Naquela noite, tomei um banho e chorei de madrugada. Elza Soares sentiu. Era um choro de senzala, ela sentiu que a irmã estava chorando. No Instagram dela, escreveu que não conseguia dormir por minha causa. Depois, a coisa tomou uma proporção tamanha que não tive como elaborar nada, fui indo. Quando vi, estava na OAB/RJ.
 
Cobro, dos movimentos, ação. Não faço parte de nenhum. Atuo na prática, o que é melhor do que hastear bandeira. Atuei recentemente, pro bono, num processo de uma senhora muito pobre e doente contra o INSS, por exemplo.
 
O esporte me empoderou muito. Ter saído de casa e ido morar sozinha aos 17 anos para jogar basquete, bater de frente com meu pai, que achava que menina virgem, menor de idade, não poderia fazer isso. Enfrentei ele, fui para o Sul, tinha minha grana, me sustentava, controlava meu dinheiro.
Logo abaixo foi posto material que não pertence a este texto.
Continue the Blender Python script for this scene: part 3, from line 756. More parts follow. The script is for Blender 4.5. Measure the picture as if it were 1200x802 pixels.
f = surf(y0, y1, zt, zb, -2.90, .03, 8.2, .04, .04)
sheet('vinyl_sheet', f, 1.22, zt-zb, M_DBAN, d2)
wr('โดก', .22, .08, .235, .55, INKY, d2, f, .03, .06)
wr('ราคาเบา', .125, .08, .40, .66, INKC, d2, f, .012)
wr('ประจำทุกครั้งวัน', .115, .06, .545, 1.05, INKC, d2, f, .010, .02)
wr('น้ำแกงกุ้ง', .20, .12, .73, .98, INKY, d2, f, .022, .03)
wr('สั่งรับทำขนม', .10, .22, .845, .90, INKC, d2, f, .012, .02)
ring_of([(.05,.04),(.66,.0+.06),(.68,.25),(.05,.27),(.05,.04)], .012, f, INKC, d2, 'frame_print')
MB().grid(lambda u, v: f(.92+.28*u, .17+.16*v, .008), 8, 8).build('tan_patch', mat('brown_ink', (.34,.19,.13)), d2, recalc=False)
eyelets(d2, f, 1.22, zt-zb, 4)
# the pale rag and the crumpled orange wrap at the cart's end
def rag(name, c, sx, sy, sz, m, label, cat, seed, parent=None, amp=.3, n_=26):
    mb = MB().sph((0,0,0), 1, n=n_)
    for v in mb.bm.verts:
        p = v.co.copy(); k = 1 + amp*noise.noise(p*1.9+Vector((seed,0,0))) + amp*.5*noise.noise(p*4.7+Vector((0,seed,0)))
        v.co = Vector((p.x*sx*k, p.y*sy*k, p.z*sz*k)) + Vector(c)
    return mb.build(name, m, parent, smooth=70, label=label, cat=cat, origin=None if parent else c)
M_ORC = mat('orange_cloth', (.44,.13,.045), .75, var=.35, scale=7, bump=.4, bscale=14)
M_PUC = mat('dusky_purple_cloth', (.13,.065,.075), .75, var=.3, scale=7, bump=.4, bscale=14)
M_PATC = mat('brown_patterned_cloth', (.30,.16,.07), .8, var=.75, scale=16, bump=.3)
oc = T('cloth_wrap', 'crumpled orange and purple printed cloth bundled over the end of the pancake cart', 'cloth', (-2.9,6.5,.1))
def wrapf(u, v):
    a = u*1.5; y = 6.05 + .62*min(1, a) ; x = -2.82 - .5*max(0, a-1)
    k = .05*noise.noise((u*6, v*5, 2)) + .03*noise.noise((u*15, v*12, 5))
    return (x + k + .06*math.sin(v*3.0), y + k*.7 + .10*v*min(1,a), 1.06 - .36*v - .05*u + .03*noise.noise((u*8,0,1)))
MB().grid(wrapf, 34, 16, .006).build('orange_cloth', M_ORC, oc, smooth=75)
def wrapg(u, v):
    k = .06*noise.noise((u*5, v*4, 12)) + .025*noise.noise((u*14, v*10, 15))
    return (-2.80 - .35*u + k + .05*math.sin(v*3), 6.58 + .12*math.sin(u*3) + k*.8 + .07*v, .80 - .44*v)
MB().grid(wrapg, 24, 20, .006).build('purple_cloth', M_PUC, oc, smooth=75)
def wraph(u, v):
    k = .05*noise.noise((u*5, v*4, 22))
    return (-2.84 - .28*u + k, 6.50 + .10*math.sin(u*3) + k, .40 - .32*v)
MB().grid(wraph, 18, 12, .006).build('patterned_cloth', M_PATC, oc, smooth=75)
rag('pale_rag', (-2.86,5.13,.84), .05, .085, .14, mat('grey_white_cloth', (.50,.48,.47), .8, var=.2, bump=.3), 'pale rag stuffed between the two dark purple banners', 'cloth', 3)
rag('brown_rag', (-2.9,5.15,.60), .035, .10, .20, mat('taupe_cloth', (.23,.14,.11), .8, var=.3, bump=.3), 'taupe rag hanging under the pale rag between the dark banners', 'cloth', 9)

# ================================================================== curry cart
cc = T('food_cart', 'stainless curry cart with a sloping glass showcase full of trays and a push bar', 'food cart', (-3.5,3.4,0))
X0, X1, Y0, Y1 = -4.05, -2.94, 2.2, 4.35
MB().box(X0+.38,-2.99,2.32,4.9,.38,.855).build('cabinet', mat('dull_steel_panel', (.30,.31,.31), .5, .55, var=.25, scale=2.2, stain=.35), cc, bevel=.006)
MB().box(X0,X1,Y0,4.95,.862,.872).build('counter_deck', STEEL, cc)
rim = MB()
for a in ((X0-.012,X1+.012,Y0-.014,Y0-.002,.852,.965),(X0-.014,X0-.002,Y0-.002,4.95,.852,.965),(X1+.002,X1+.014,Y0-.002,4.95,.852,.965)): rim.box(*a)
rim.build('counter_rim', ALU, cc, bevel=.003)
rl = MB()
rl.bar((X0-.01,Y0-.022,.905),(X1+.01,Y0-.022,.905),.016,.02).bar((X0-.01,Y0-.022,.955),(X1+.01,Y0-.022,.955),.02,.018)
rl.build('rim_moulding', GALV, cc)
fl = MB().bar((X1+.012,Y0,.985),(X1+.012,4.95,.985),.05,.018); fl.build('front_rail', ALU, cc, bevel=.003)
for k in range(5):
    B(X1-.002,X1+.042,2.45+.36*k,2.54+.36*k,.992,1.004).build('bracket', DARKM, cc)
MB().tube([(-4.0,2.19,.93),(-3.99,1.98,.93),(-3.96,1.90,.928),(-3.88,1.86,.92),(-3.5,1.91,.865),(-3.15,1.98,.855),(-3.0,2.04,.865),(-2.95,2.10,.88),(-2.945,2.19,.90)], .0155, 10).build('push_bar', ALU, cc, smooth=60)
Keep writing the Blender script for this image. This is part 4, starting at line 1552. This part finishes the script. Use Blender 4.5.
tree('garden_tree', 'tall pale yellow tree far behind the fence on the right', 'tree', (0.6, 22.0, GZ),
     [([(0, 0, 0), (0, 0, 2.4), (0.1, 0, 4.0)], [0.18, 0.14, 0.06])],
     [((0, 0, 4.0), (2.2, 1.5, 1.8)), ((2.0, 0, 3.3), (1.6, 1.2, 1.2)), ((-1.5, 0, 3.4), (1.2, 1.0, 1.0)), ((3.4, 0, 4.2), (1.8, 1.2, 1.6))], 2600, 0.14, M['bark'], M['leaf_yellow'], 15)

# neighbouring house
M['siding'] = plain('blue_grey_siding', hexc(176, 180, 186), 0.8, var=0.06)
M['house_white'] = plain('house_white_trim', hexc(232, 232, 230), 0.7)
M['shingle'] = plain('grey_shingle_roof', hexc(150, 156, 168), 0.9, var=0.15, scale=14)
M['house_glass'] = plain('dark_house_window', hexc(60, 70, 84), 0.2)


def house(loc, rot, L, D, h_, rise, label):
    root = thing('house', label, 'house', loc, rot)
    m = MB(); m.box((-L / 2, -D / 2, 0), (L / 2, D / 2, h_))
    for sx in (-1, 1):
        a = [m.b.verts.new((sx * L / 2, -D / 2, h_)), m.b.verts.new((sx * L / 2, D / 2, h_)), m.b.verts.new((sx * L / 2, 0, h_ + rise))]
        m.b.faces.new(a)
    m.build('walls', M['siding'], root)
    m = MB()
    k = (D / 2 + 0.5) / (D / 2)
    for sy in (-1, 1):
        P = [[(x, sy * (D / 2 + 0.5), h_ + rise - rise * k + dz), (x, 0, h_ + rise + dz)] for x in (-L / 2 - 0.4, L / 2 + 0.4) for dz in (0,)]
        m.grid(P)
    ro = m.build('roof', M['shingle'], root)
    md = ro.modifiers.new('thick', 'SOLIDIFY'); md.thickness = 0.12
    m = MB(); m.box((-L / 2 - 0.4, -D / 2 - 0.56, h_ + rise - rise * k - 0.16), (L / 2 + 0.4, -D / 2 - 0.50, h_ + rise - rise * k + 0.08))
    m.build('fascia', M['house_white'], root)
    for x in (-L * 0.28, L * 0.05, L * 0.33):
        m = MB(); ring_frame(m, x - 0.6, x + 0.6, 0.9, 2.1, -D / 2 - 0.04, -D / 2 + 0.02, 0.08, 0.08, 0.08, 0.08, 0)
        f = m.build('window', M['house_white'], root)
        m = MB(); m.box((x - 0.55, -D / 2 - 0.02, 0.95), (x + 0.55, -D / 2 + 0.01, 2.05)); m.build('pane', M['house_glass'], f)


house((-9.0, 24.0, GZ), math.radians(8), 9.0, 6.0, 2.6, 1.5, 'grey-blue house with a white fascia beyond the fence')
Voltei para o Rio aos 23 anos, fui fazer faculdade de Educação Física na Universidade Federal Rural. Depois, fui jogar nos Estados Unidos, com bolsa. Não falava inglês, mas as coisas estavam muito difíceis aqui e fui. Cheguei lá com US$ 75, você imagina. Tinha bolsa e encarei. Me falaram que, para arrumar uma grana, eu poderia limpar os estádios depois dos jogos. Então limpava ginásio para poder vir para o Brasil nas férias. Depois, trabalhei por 10 anos na área de saúde. Resolvi investir na minha formação e entrei para o Direito, que tem muito a ver comigo, que sou questionadora.
 
*Em setembro de 2018, um relatório da Comissão Judiciária de Articulação dos Juizados Especiais (Cojes), do TJRJ,  isentou de culpa a juíza leiga e os policiais que algemaram Valéria. Foram também instaurados procedimentos externos ao Tribunal: perante à Corregedoria de Polícia, no Ministério Público e no Tribunal de Ética e Disciplina da OAB/RJ.